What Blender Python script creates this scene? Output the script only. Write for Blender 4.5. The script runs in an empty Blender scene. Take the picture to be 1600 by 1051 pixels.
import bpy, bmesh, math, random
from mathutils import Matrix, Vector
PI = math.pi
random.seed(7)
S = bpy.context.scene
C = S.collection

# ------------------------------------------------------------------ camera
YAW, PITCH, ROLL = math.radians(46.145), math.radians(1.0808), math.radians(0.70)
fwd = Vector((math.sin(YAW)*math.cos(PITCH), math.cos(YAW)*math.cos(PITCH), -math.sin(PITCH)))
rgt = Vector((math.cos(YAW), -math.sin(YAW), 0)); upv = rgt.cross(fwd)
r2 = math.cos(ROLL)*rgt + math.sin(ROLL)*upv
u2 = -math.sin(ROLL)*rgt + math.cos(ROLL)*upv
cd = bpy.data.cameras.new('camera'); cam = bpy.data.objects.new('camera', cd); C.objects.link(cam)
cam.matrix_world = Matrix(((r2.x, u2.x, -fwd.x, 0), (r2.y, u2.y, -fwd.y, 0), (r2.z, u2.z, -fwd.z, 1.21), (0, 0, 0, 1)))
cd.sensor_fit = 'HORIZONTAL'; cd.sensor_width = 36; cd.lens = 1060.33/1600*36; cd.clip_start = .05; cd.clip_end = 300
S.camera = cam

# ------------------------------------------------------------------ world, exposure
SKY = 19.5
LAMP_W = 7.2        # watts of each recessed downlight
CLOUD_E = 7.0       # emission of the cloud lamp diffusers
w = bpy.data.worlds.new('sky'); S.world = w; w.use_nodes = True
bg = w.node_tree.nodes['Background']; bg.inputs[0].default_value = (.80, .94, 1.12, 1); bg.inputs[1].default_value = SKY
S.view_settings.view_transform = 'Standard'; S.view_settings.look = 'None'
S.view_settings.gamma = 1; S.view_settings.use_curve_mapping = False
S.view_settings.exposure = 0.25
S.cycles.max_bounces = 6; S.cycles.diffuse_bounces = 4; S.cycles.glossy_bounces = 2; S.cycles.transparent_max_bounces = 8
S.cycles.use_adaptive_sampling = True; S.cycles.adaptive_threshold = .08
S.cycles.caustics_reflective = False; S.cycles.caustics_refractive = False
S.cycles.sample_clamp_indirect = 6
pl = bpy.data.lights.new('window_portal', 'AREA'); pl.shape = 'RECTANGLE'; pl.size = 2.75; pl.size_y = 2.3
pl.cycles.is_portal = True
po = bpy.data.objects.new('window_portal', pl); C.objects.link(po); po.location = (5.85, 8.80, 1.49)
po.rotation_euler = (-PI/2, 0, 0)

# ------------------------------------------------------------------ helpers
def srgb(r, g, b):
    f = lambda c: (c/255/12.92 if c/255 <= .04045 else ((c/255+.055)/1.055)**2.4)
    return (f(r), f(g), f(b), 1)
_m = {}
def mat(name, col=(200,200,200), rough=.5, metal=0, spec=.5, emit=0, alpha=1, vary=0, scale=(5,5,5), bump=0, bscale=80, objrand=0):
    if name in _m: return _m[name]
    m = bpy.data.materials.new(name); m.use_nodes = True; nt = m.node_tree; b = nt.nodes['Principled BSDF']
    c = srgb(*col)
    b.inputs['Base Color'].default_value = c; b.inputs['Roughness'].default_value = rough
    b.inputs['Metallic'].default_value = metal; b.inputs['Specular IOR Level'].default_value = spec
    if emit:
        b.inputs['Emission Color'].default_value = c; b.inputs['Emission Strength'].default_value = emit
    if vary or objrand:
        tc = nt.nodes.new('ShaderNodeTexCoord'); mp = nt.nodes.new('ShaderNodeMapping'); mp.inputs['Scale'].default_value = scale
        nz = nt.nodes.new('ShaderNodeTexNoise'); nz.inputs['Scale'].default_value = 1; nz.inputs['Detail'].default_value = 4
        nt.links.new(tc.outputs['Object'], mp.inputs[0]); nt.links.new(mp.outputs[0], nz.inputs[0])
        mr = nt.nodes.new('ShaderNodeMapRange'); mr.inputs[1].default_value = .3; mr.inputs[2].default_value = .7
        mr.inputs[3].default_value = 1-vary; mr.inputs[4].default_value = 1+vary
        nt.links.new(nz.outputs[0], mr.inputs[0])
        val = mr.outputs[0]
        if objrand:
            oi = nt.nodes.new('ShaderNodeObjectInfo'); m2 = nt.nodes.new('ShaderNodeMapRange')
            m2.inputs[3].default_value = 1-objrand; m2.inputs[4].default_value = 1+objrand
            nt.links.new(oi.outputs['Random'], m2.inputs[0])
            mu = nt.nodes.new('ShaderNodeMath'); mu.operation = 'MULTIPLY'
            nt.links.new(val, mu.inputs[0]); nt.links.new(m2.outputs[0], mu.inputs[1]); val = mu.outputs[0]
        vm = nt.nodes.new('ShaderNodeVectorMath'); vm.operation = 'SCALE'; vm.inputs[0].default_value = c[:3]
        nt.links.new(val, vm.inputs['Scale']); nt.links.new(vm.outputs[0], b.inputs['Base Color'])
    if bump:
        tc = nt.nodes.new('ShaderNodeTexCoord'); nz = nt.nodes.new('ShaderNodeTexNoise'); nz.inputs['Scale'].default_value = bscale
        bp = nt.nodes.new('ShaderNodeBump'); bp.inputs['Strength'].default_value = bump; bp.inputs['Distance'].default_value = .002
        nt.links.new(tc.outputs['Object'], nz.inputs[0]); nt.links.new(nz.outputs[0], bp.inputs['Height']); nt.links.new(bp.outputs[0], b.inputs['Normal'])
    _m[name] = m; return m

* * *

Everything from the first line above through the line that contains "C = S.collection" should be duplicated exactly, please, and nothing beyond it.

-- EXERCISE RESULT --
What Blender Python script creates this scene? Output the script only. Write for Blender 4.5. The script runs in an empty Blender scene. Take the picture to be 1600 by 1051 pixels.
import bpy, bmesh, math, random
from mathutils import Matrix, Vector
PI = math.pi
random.seed(7)
S = bpy.context.scene
C = S.collection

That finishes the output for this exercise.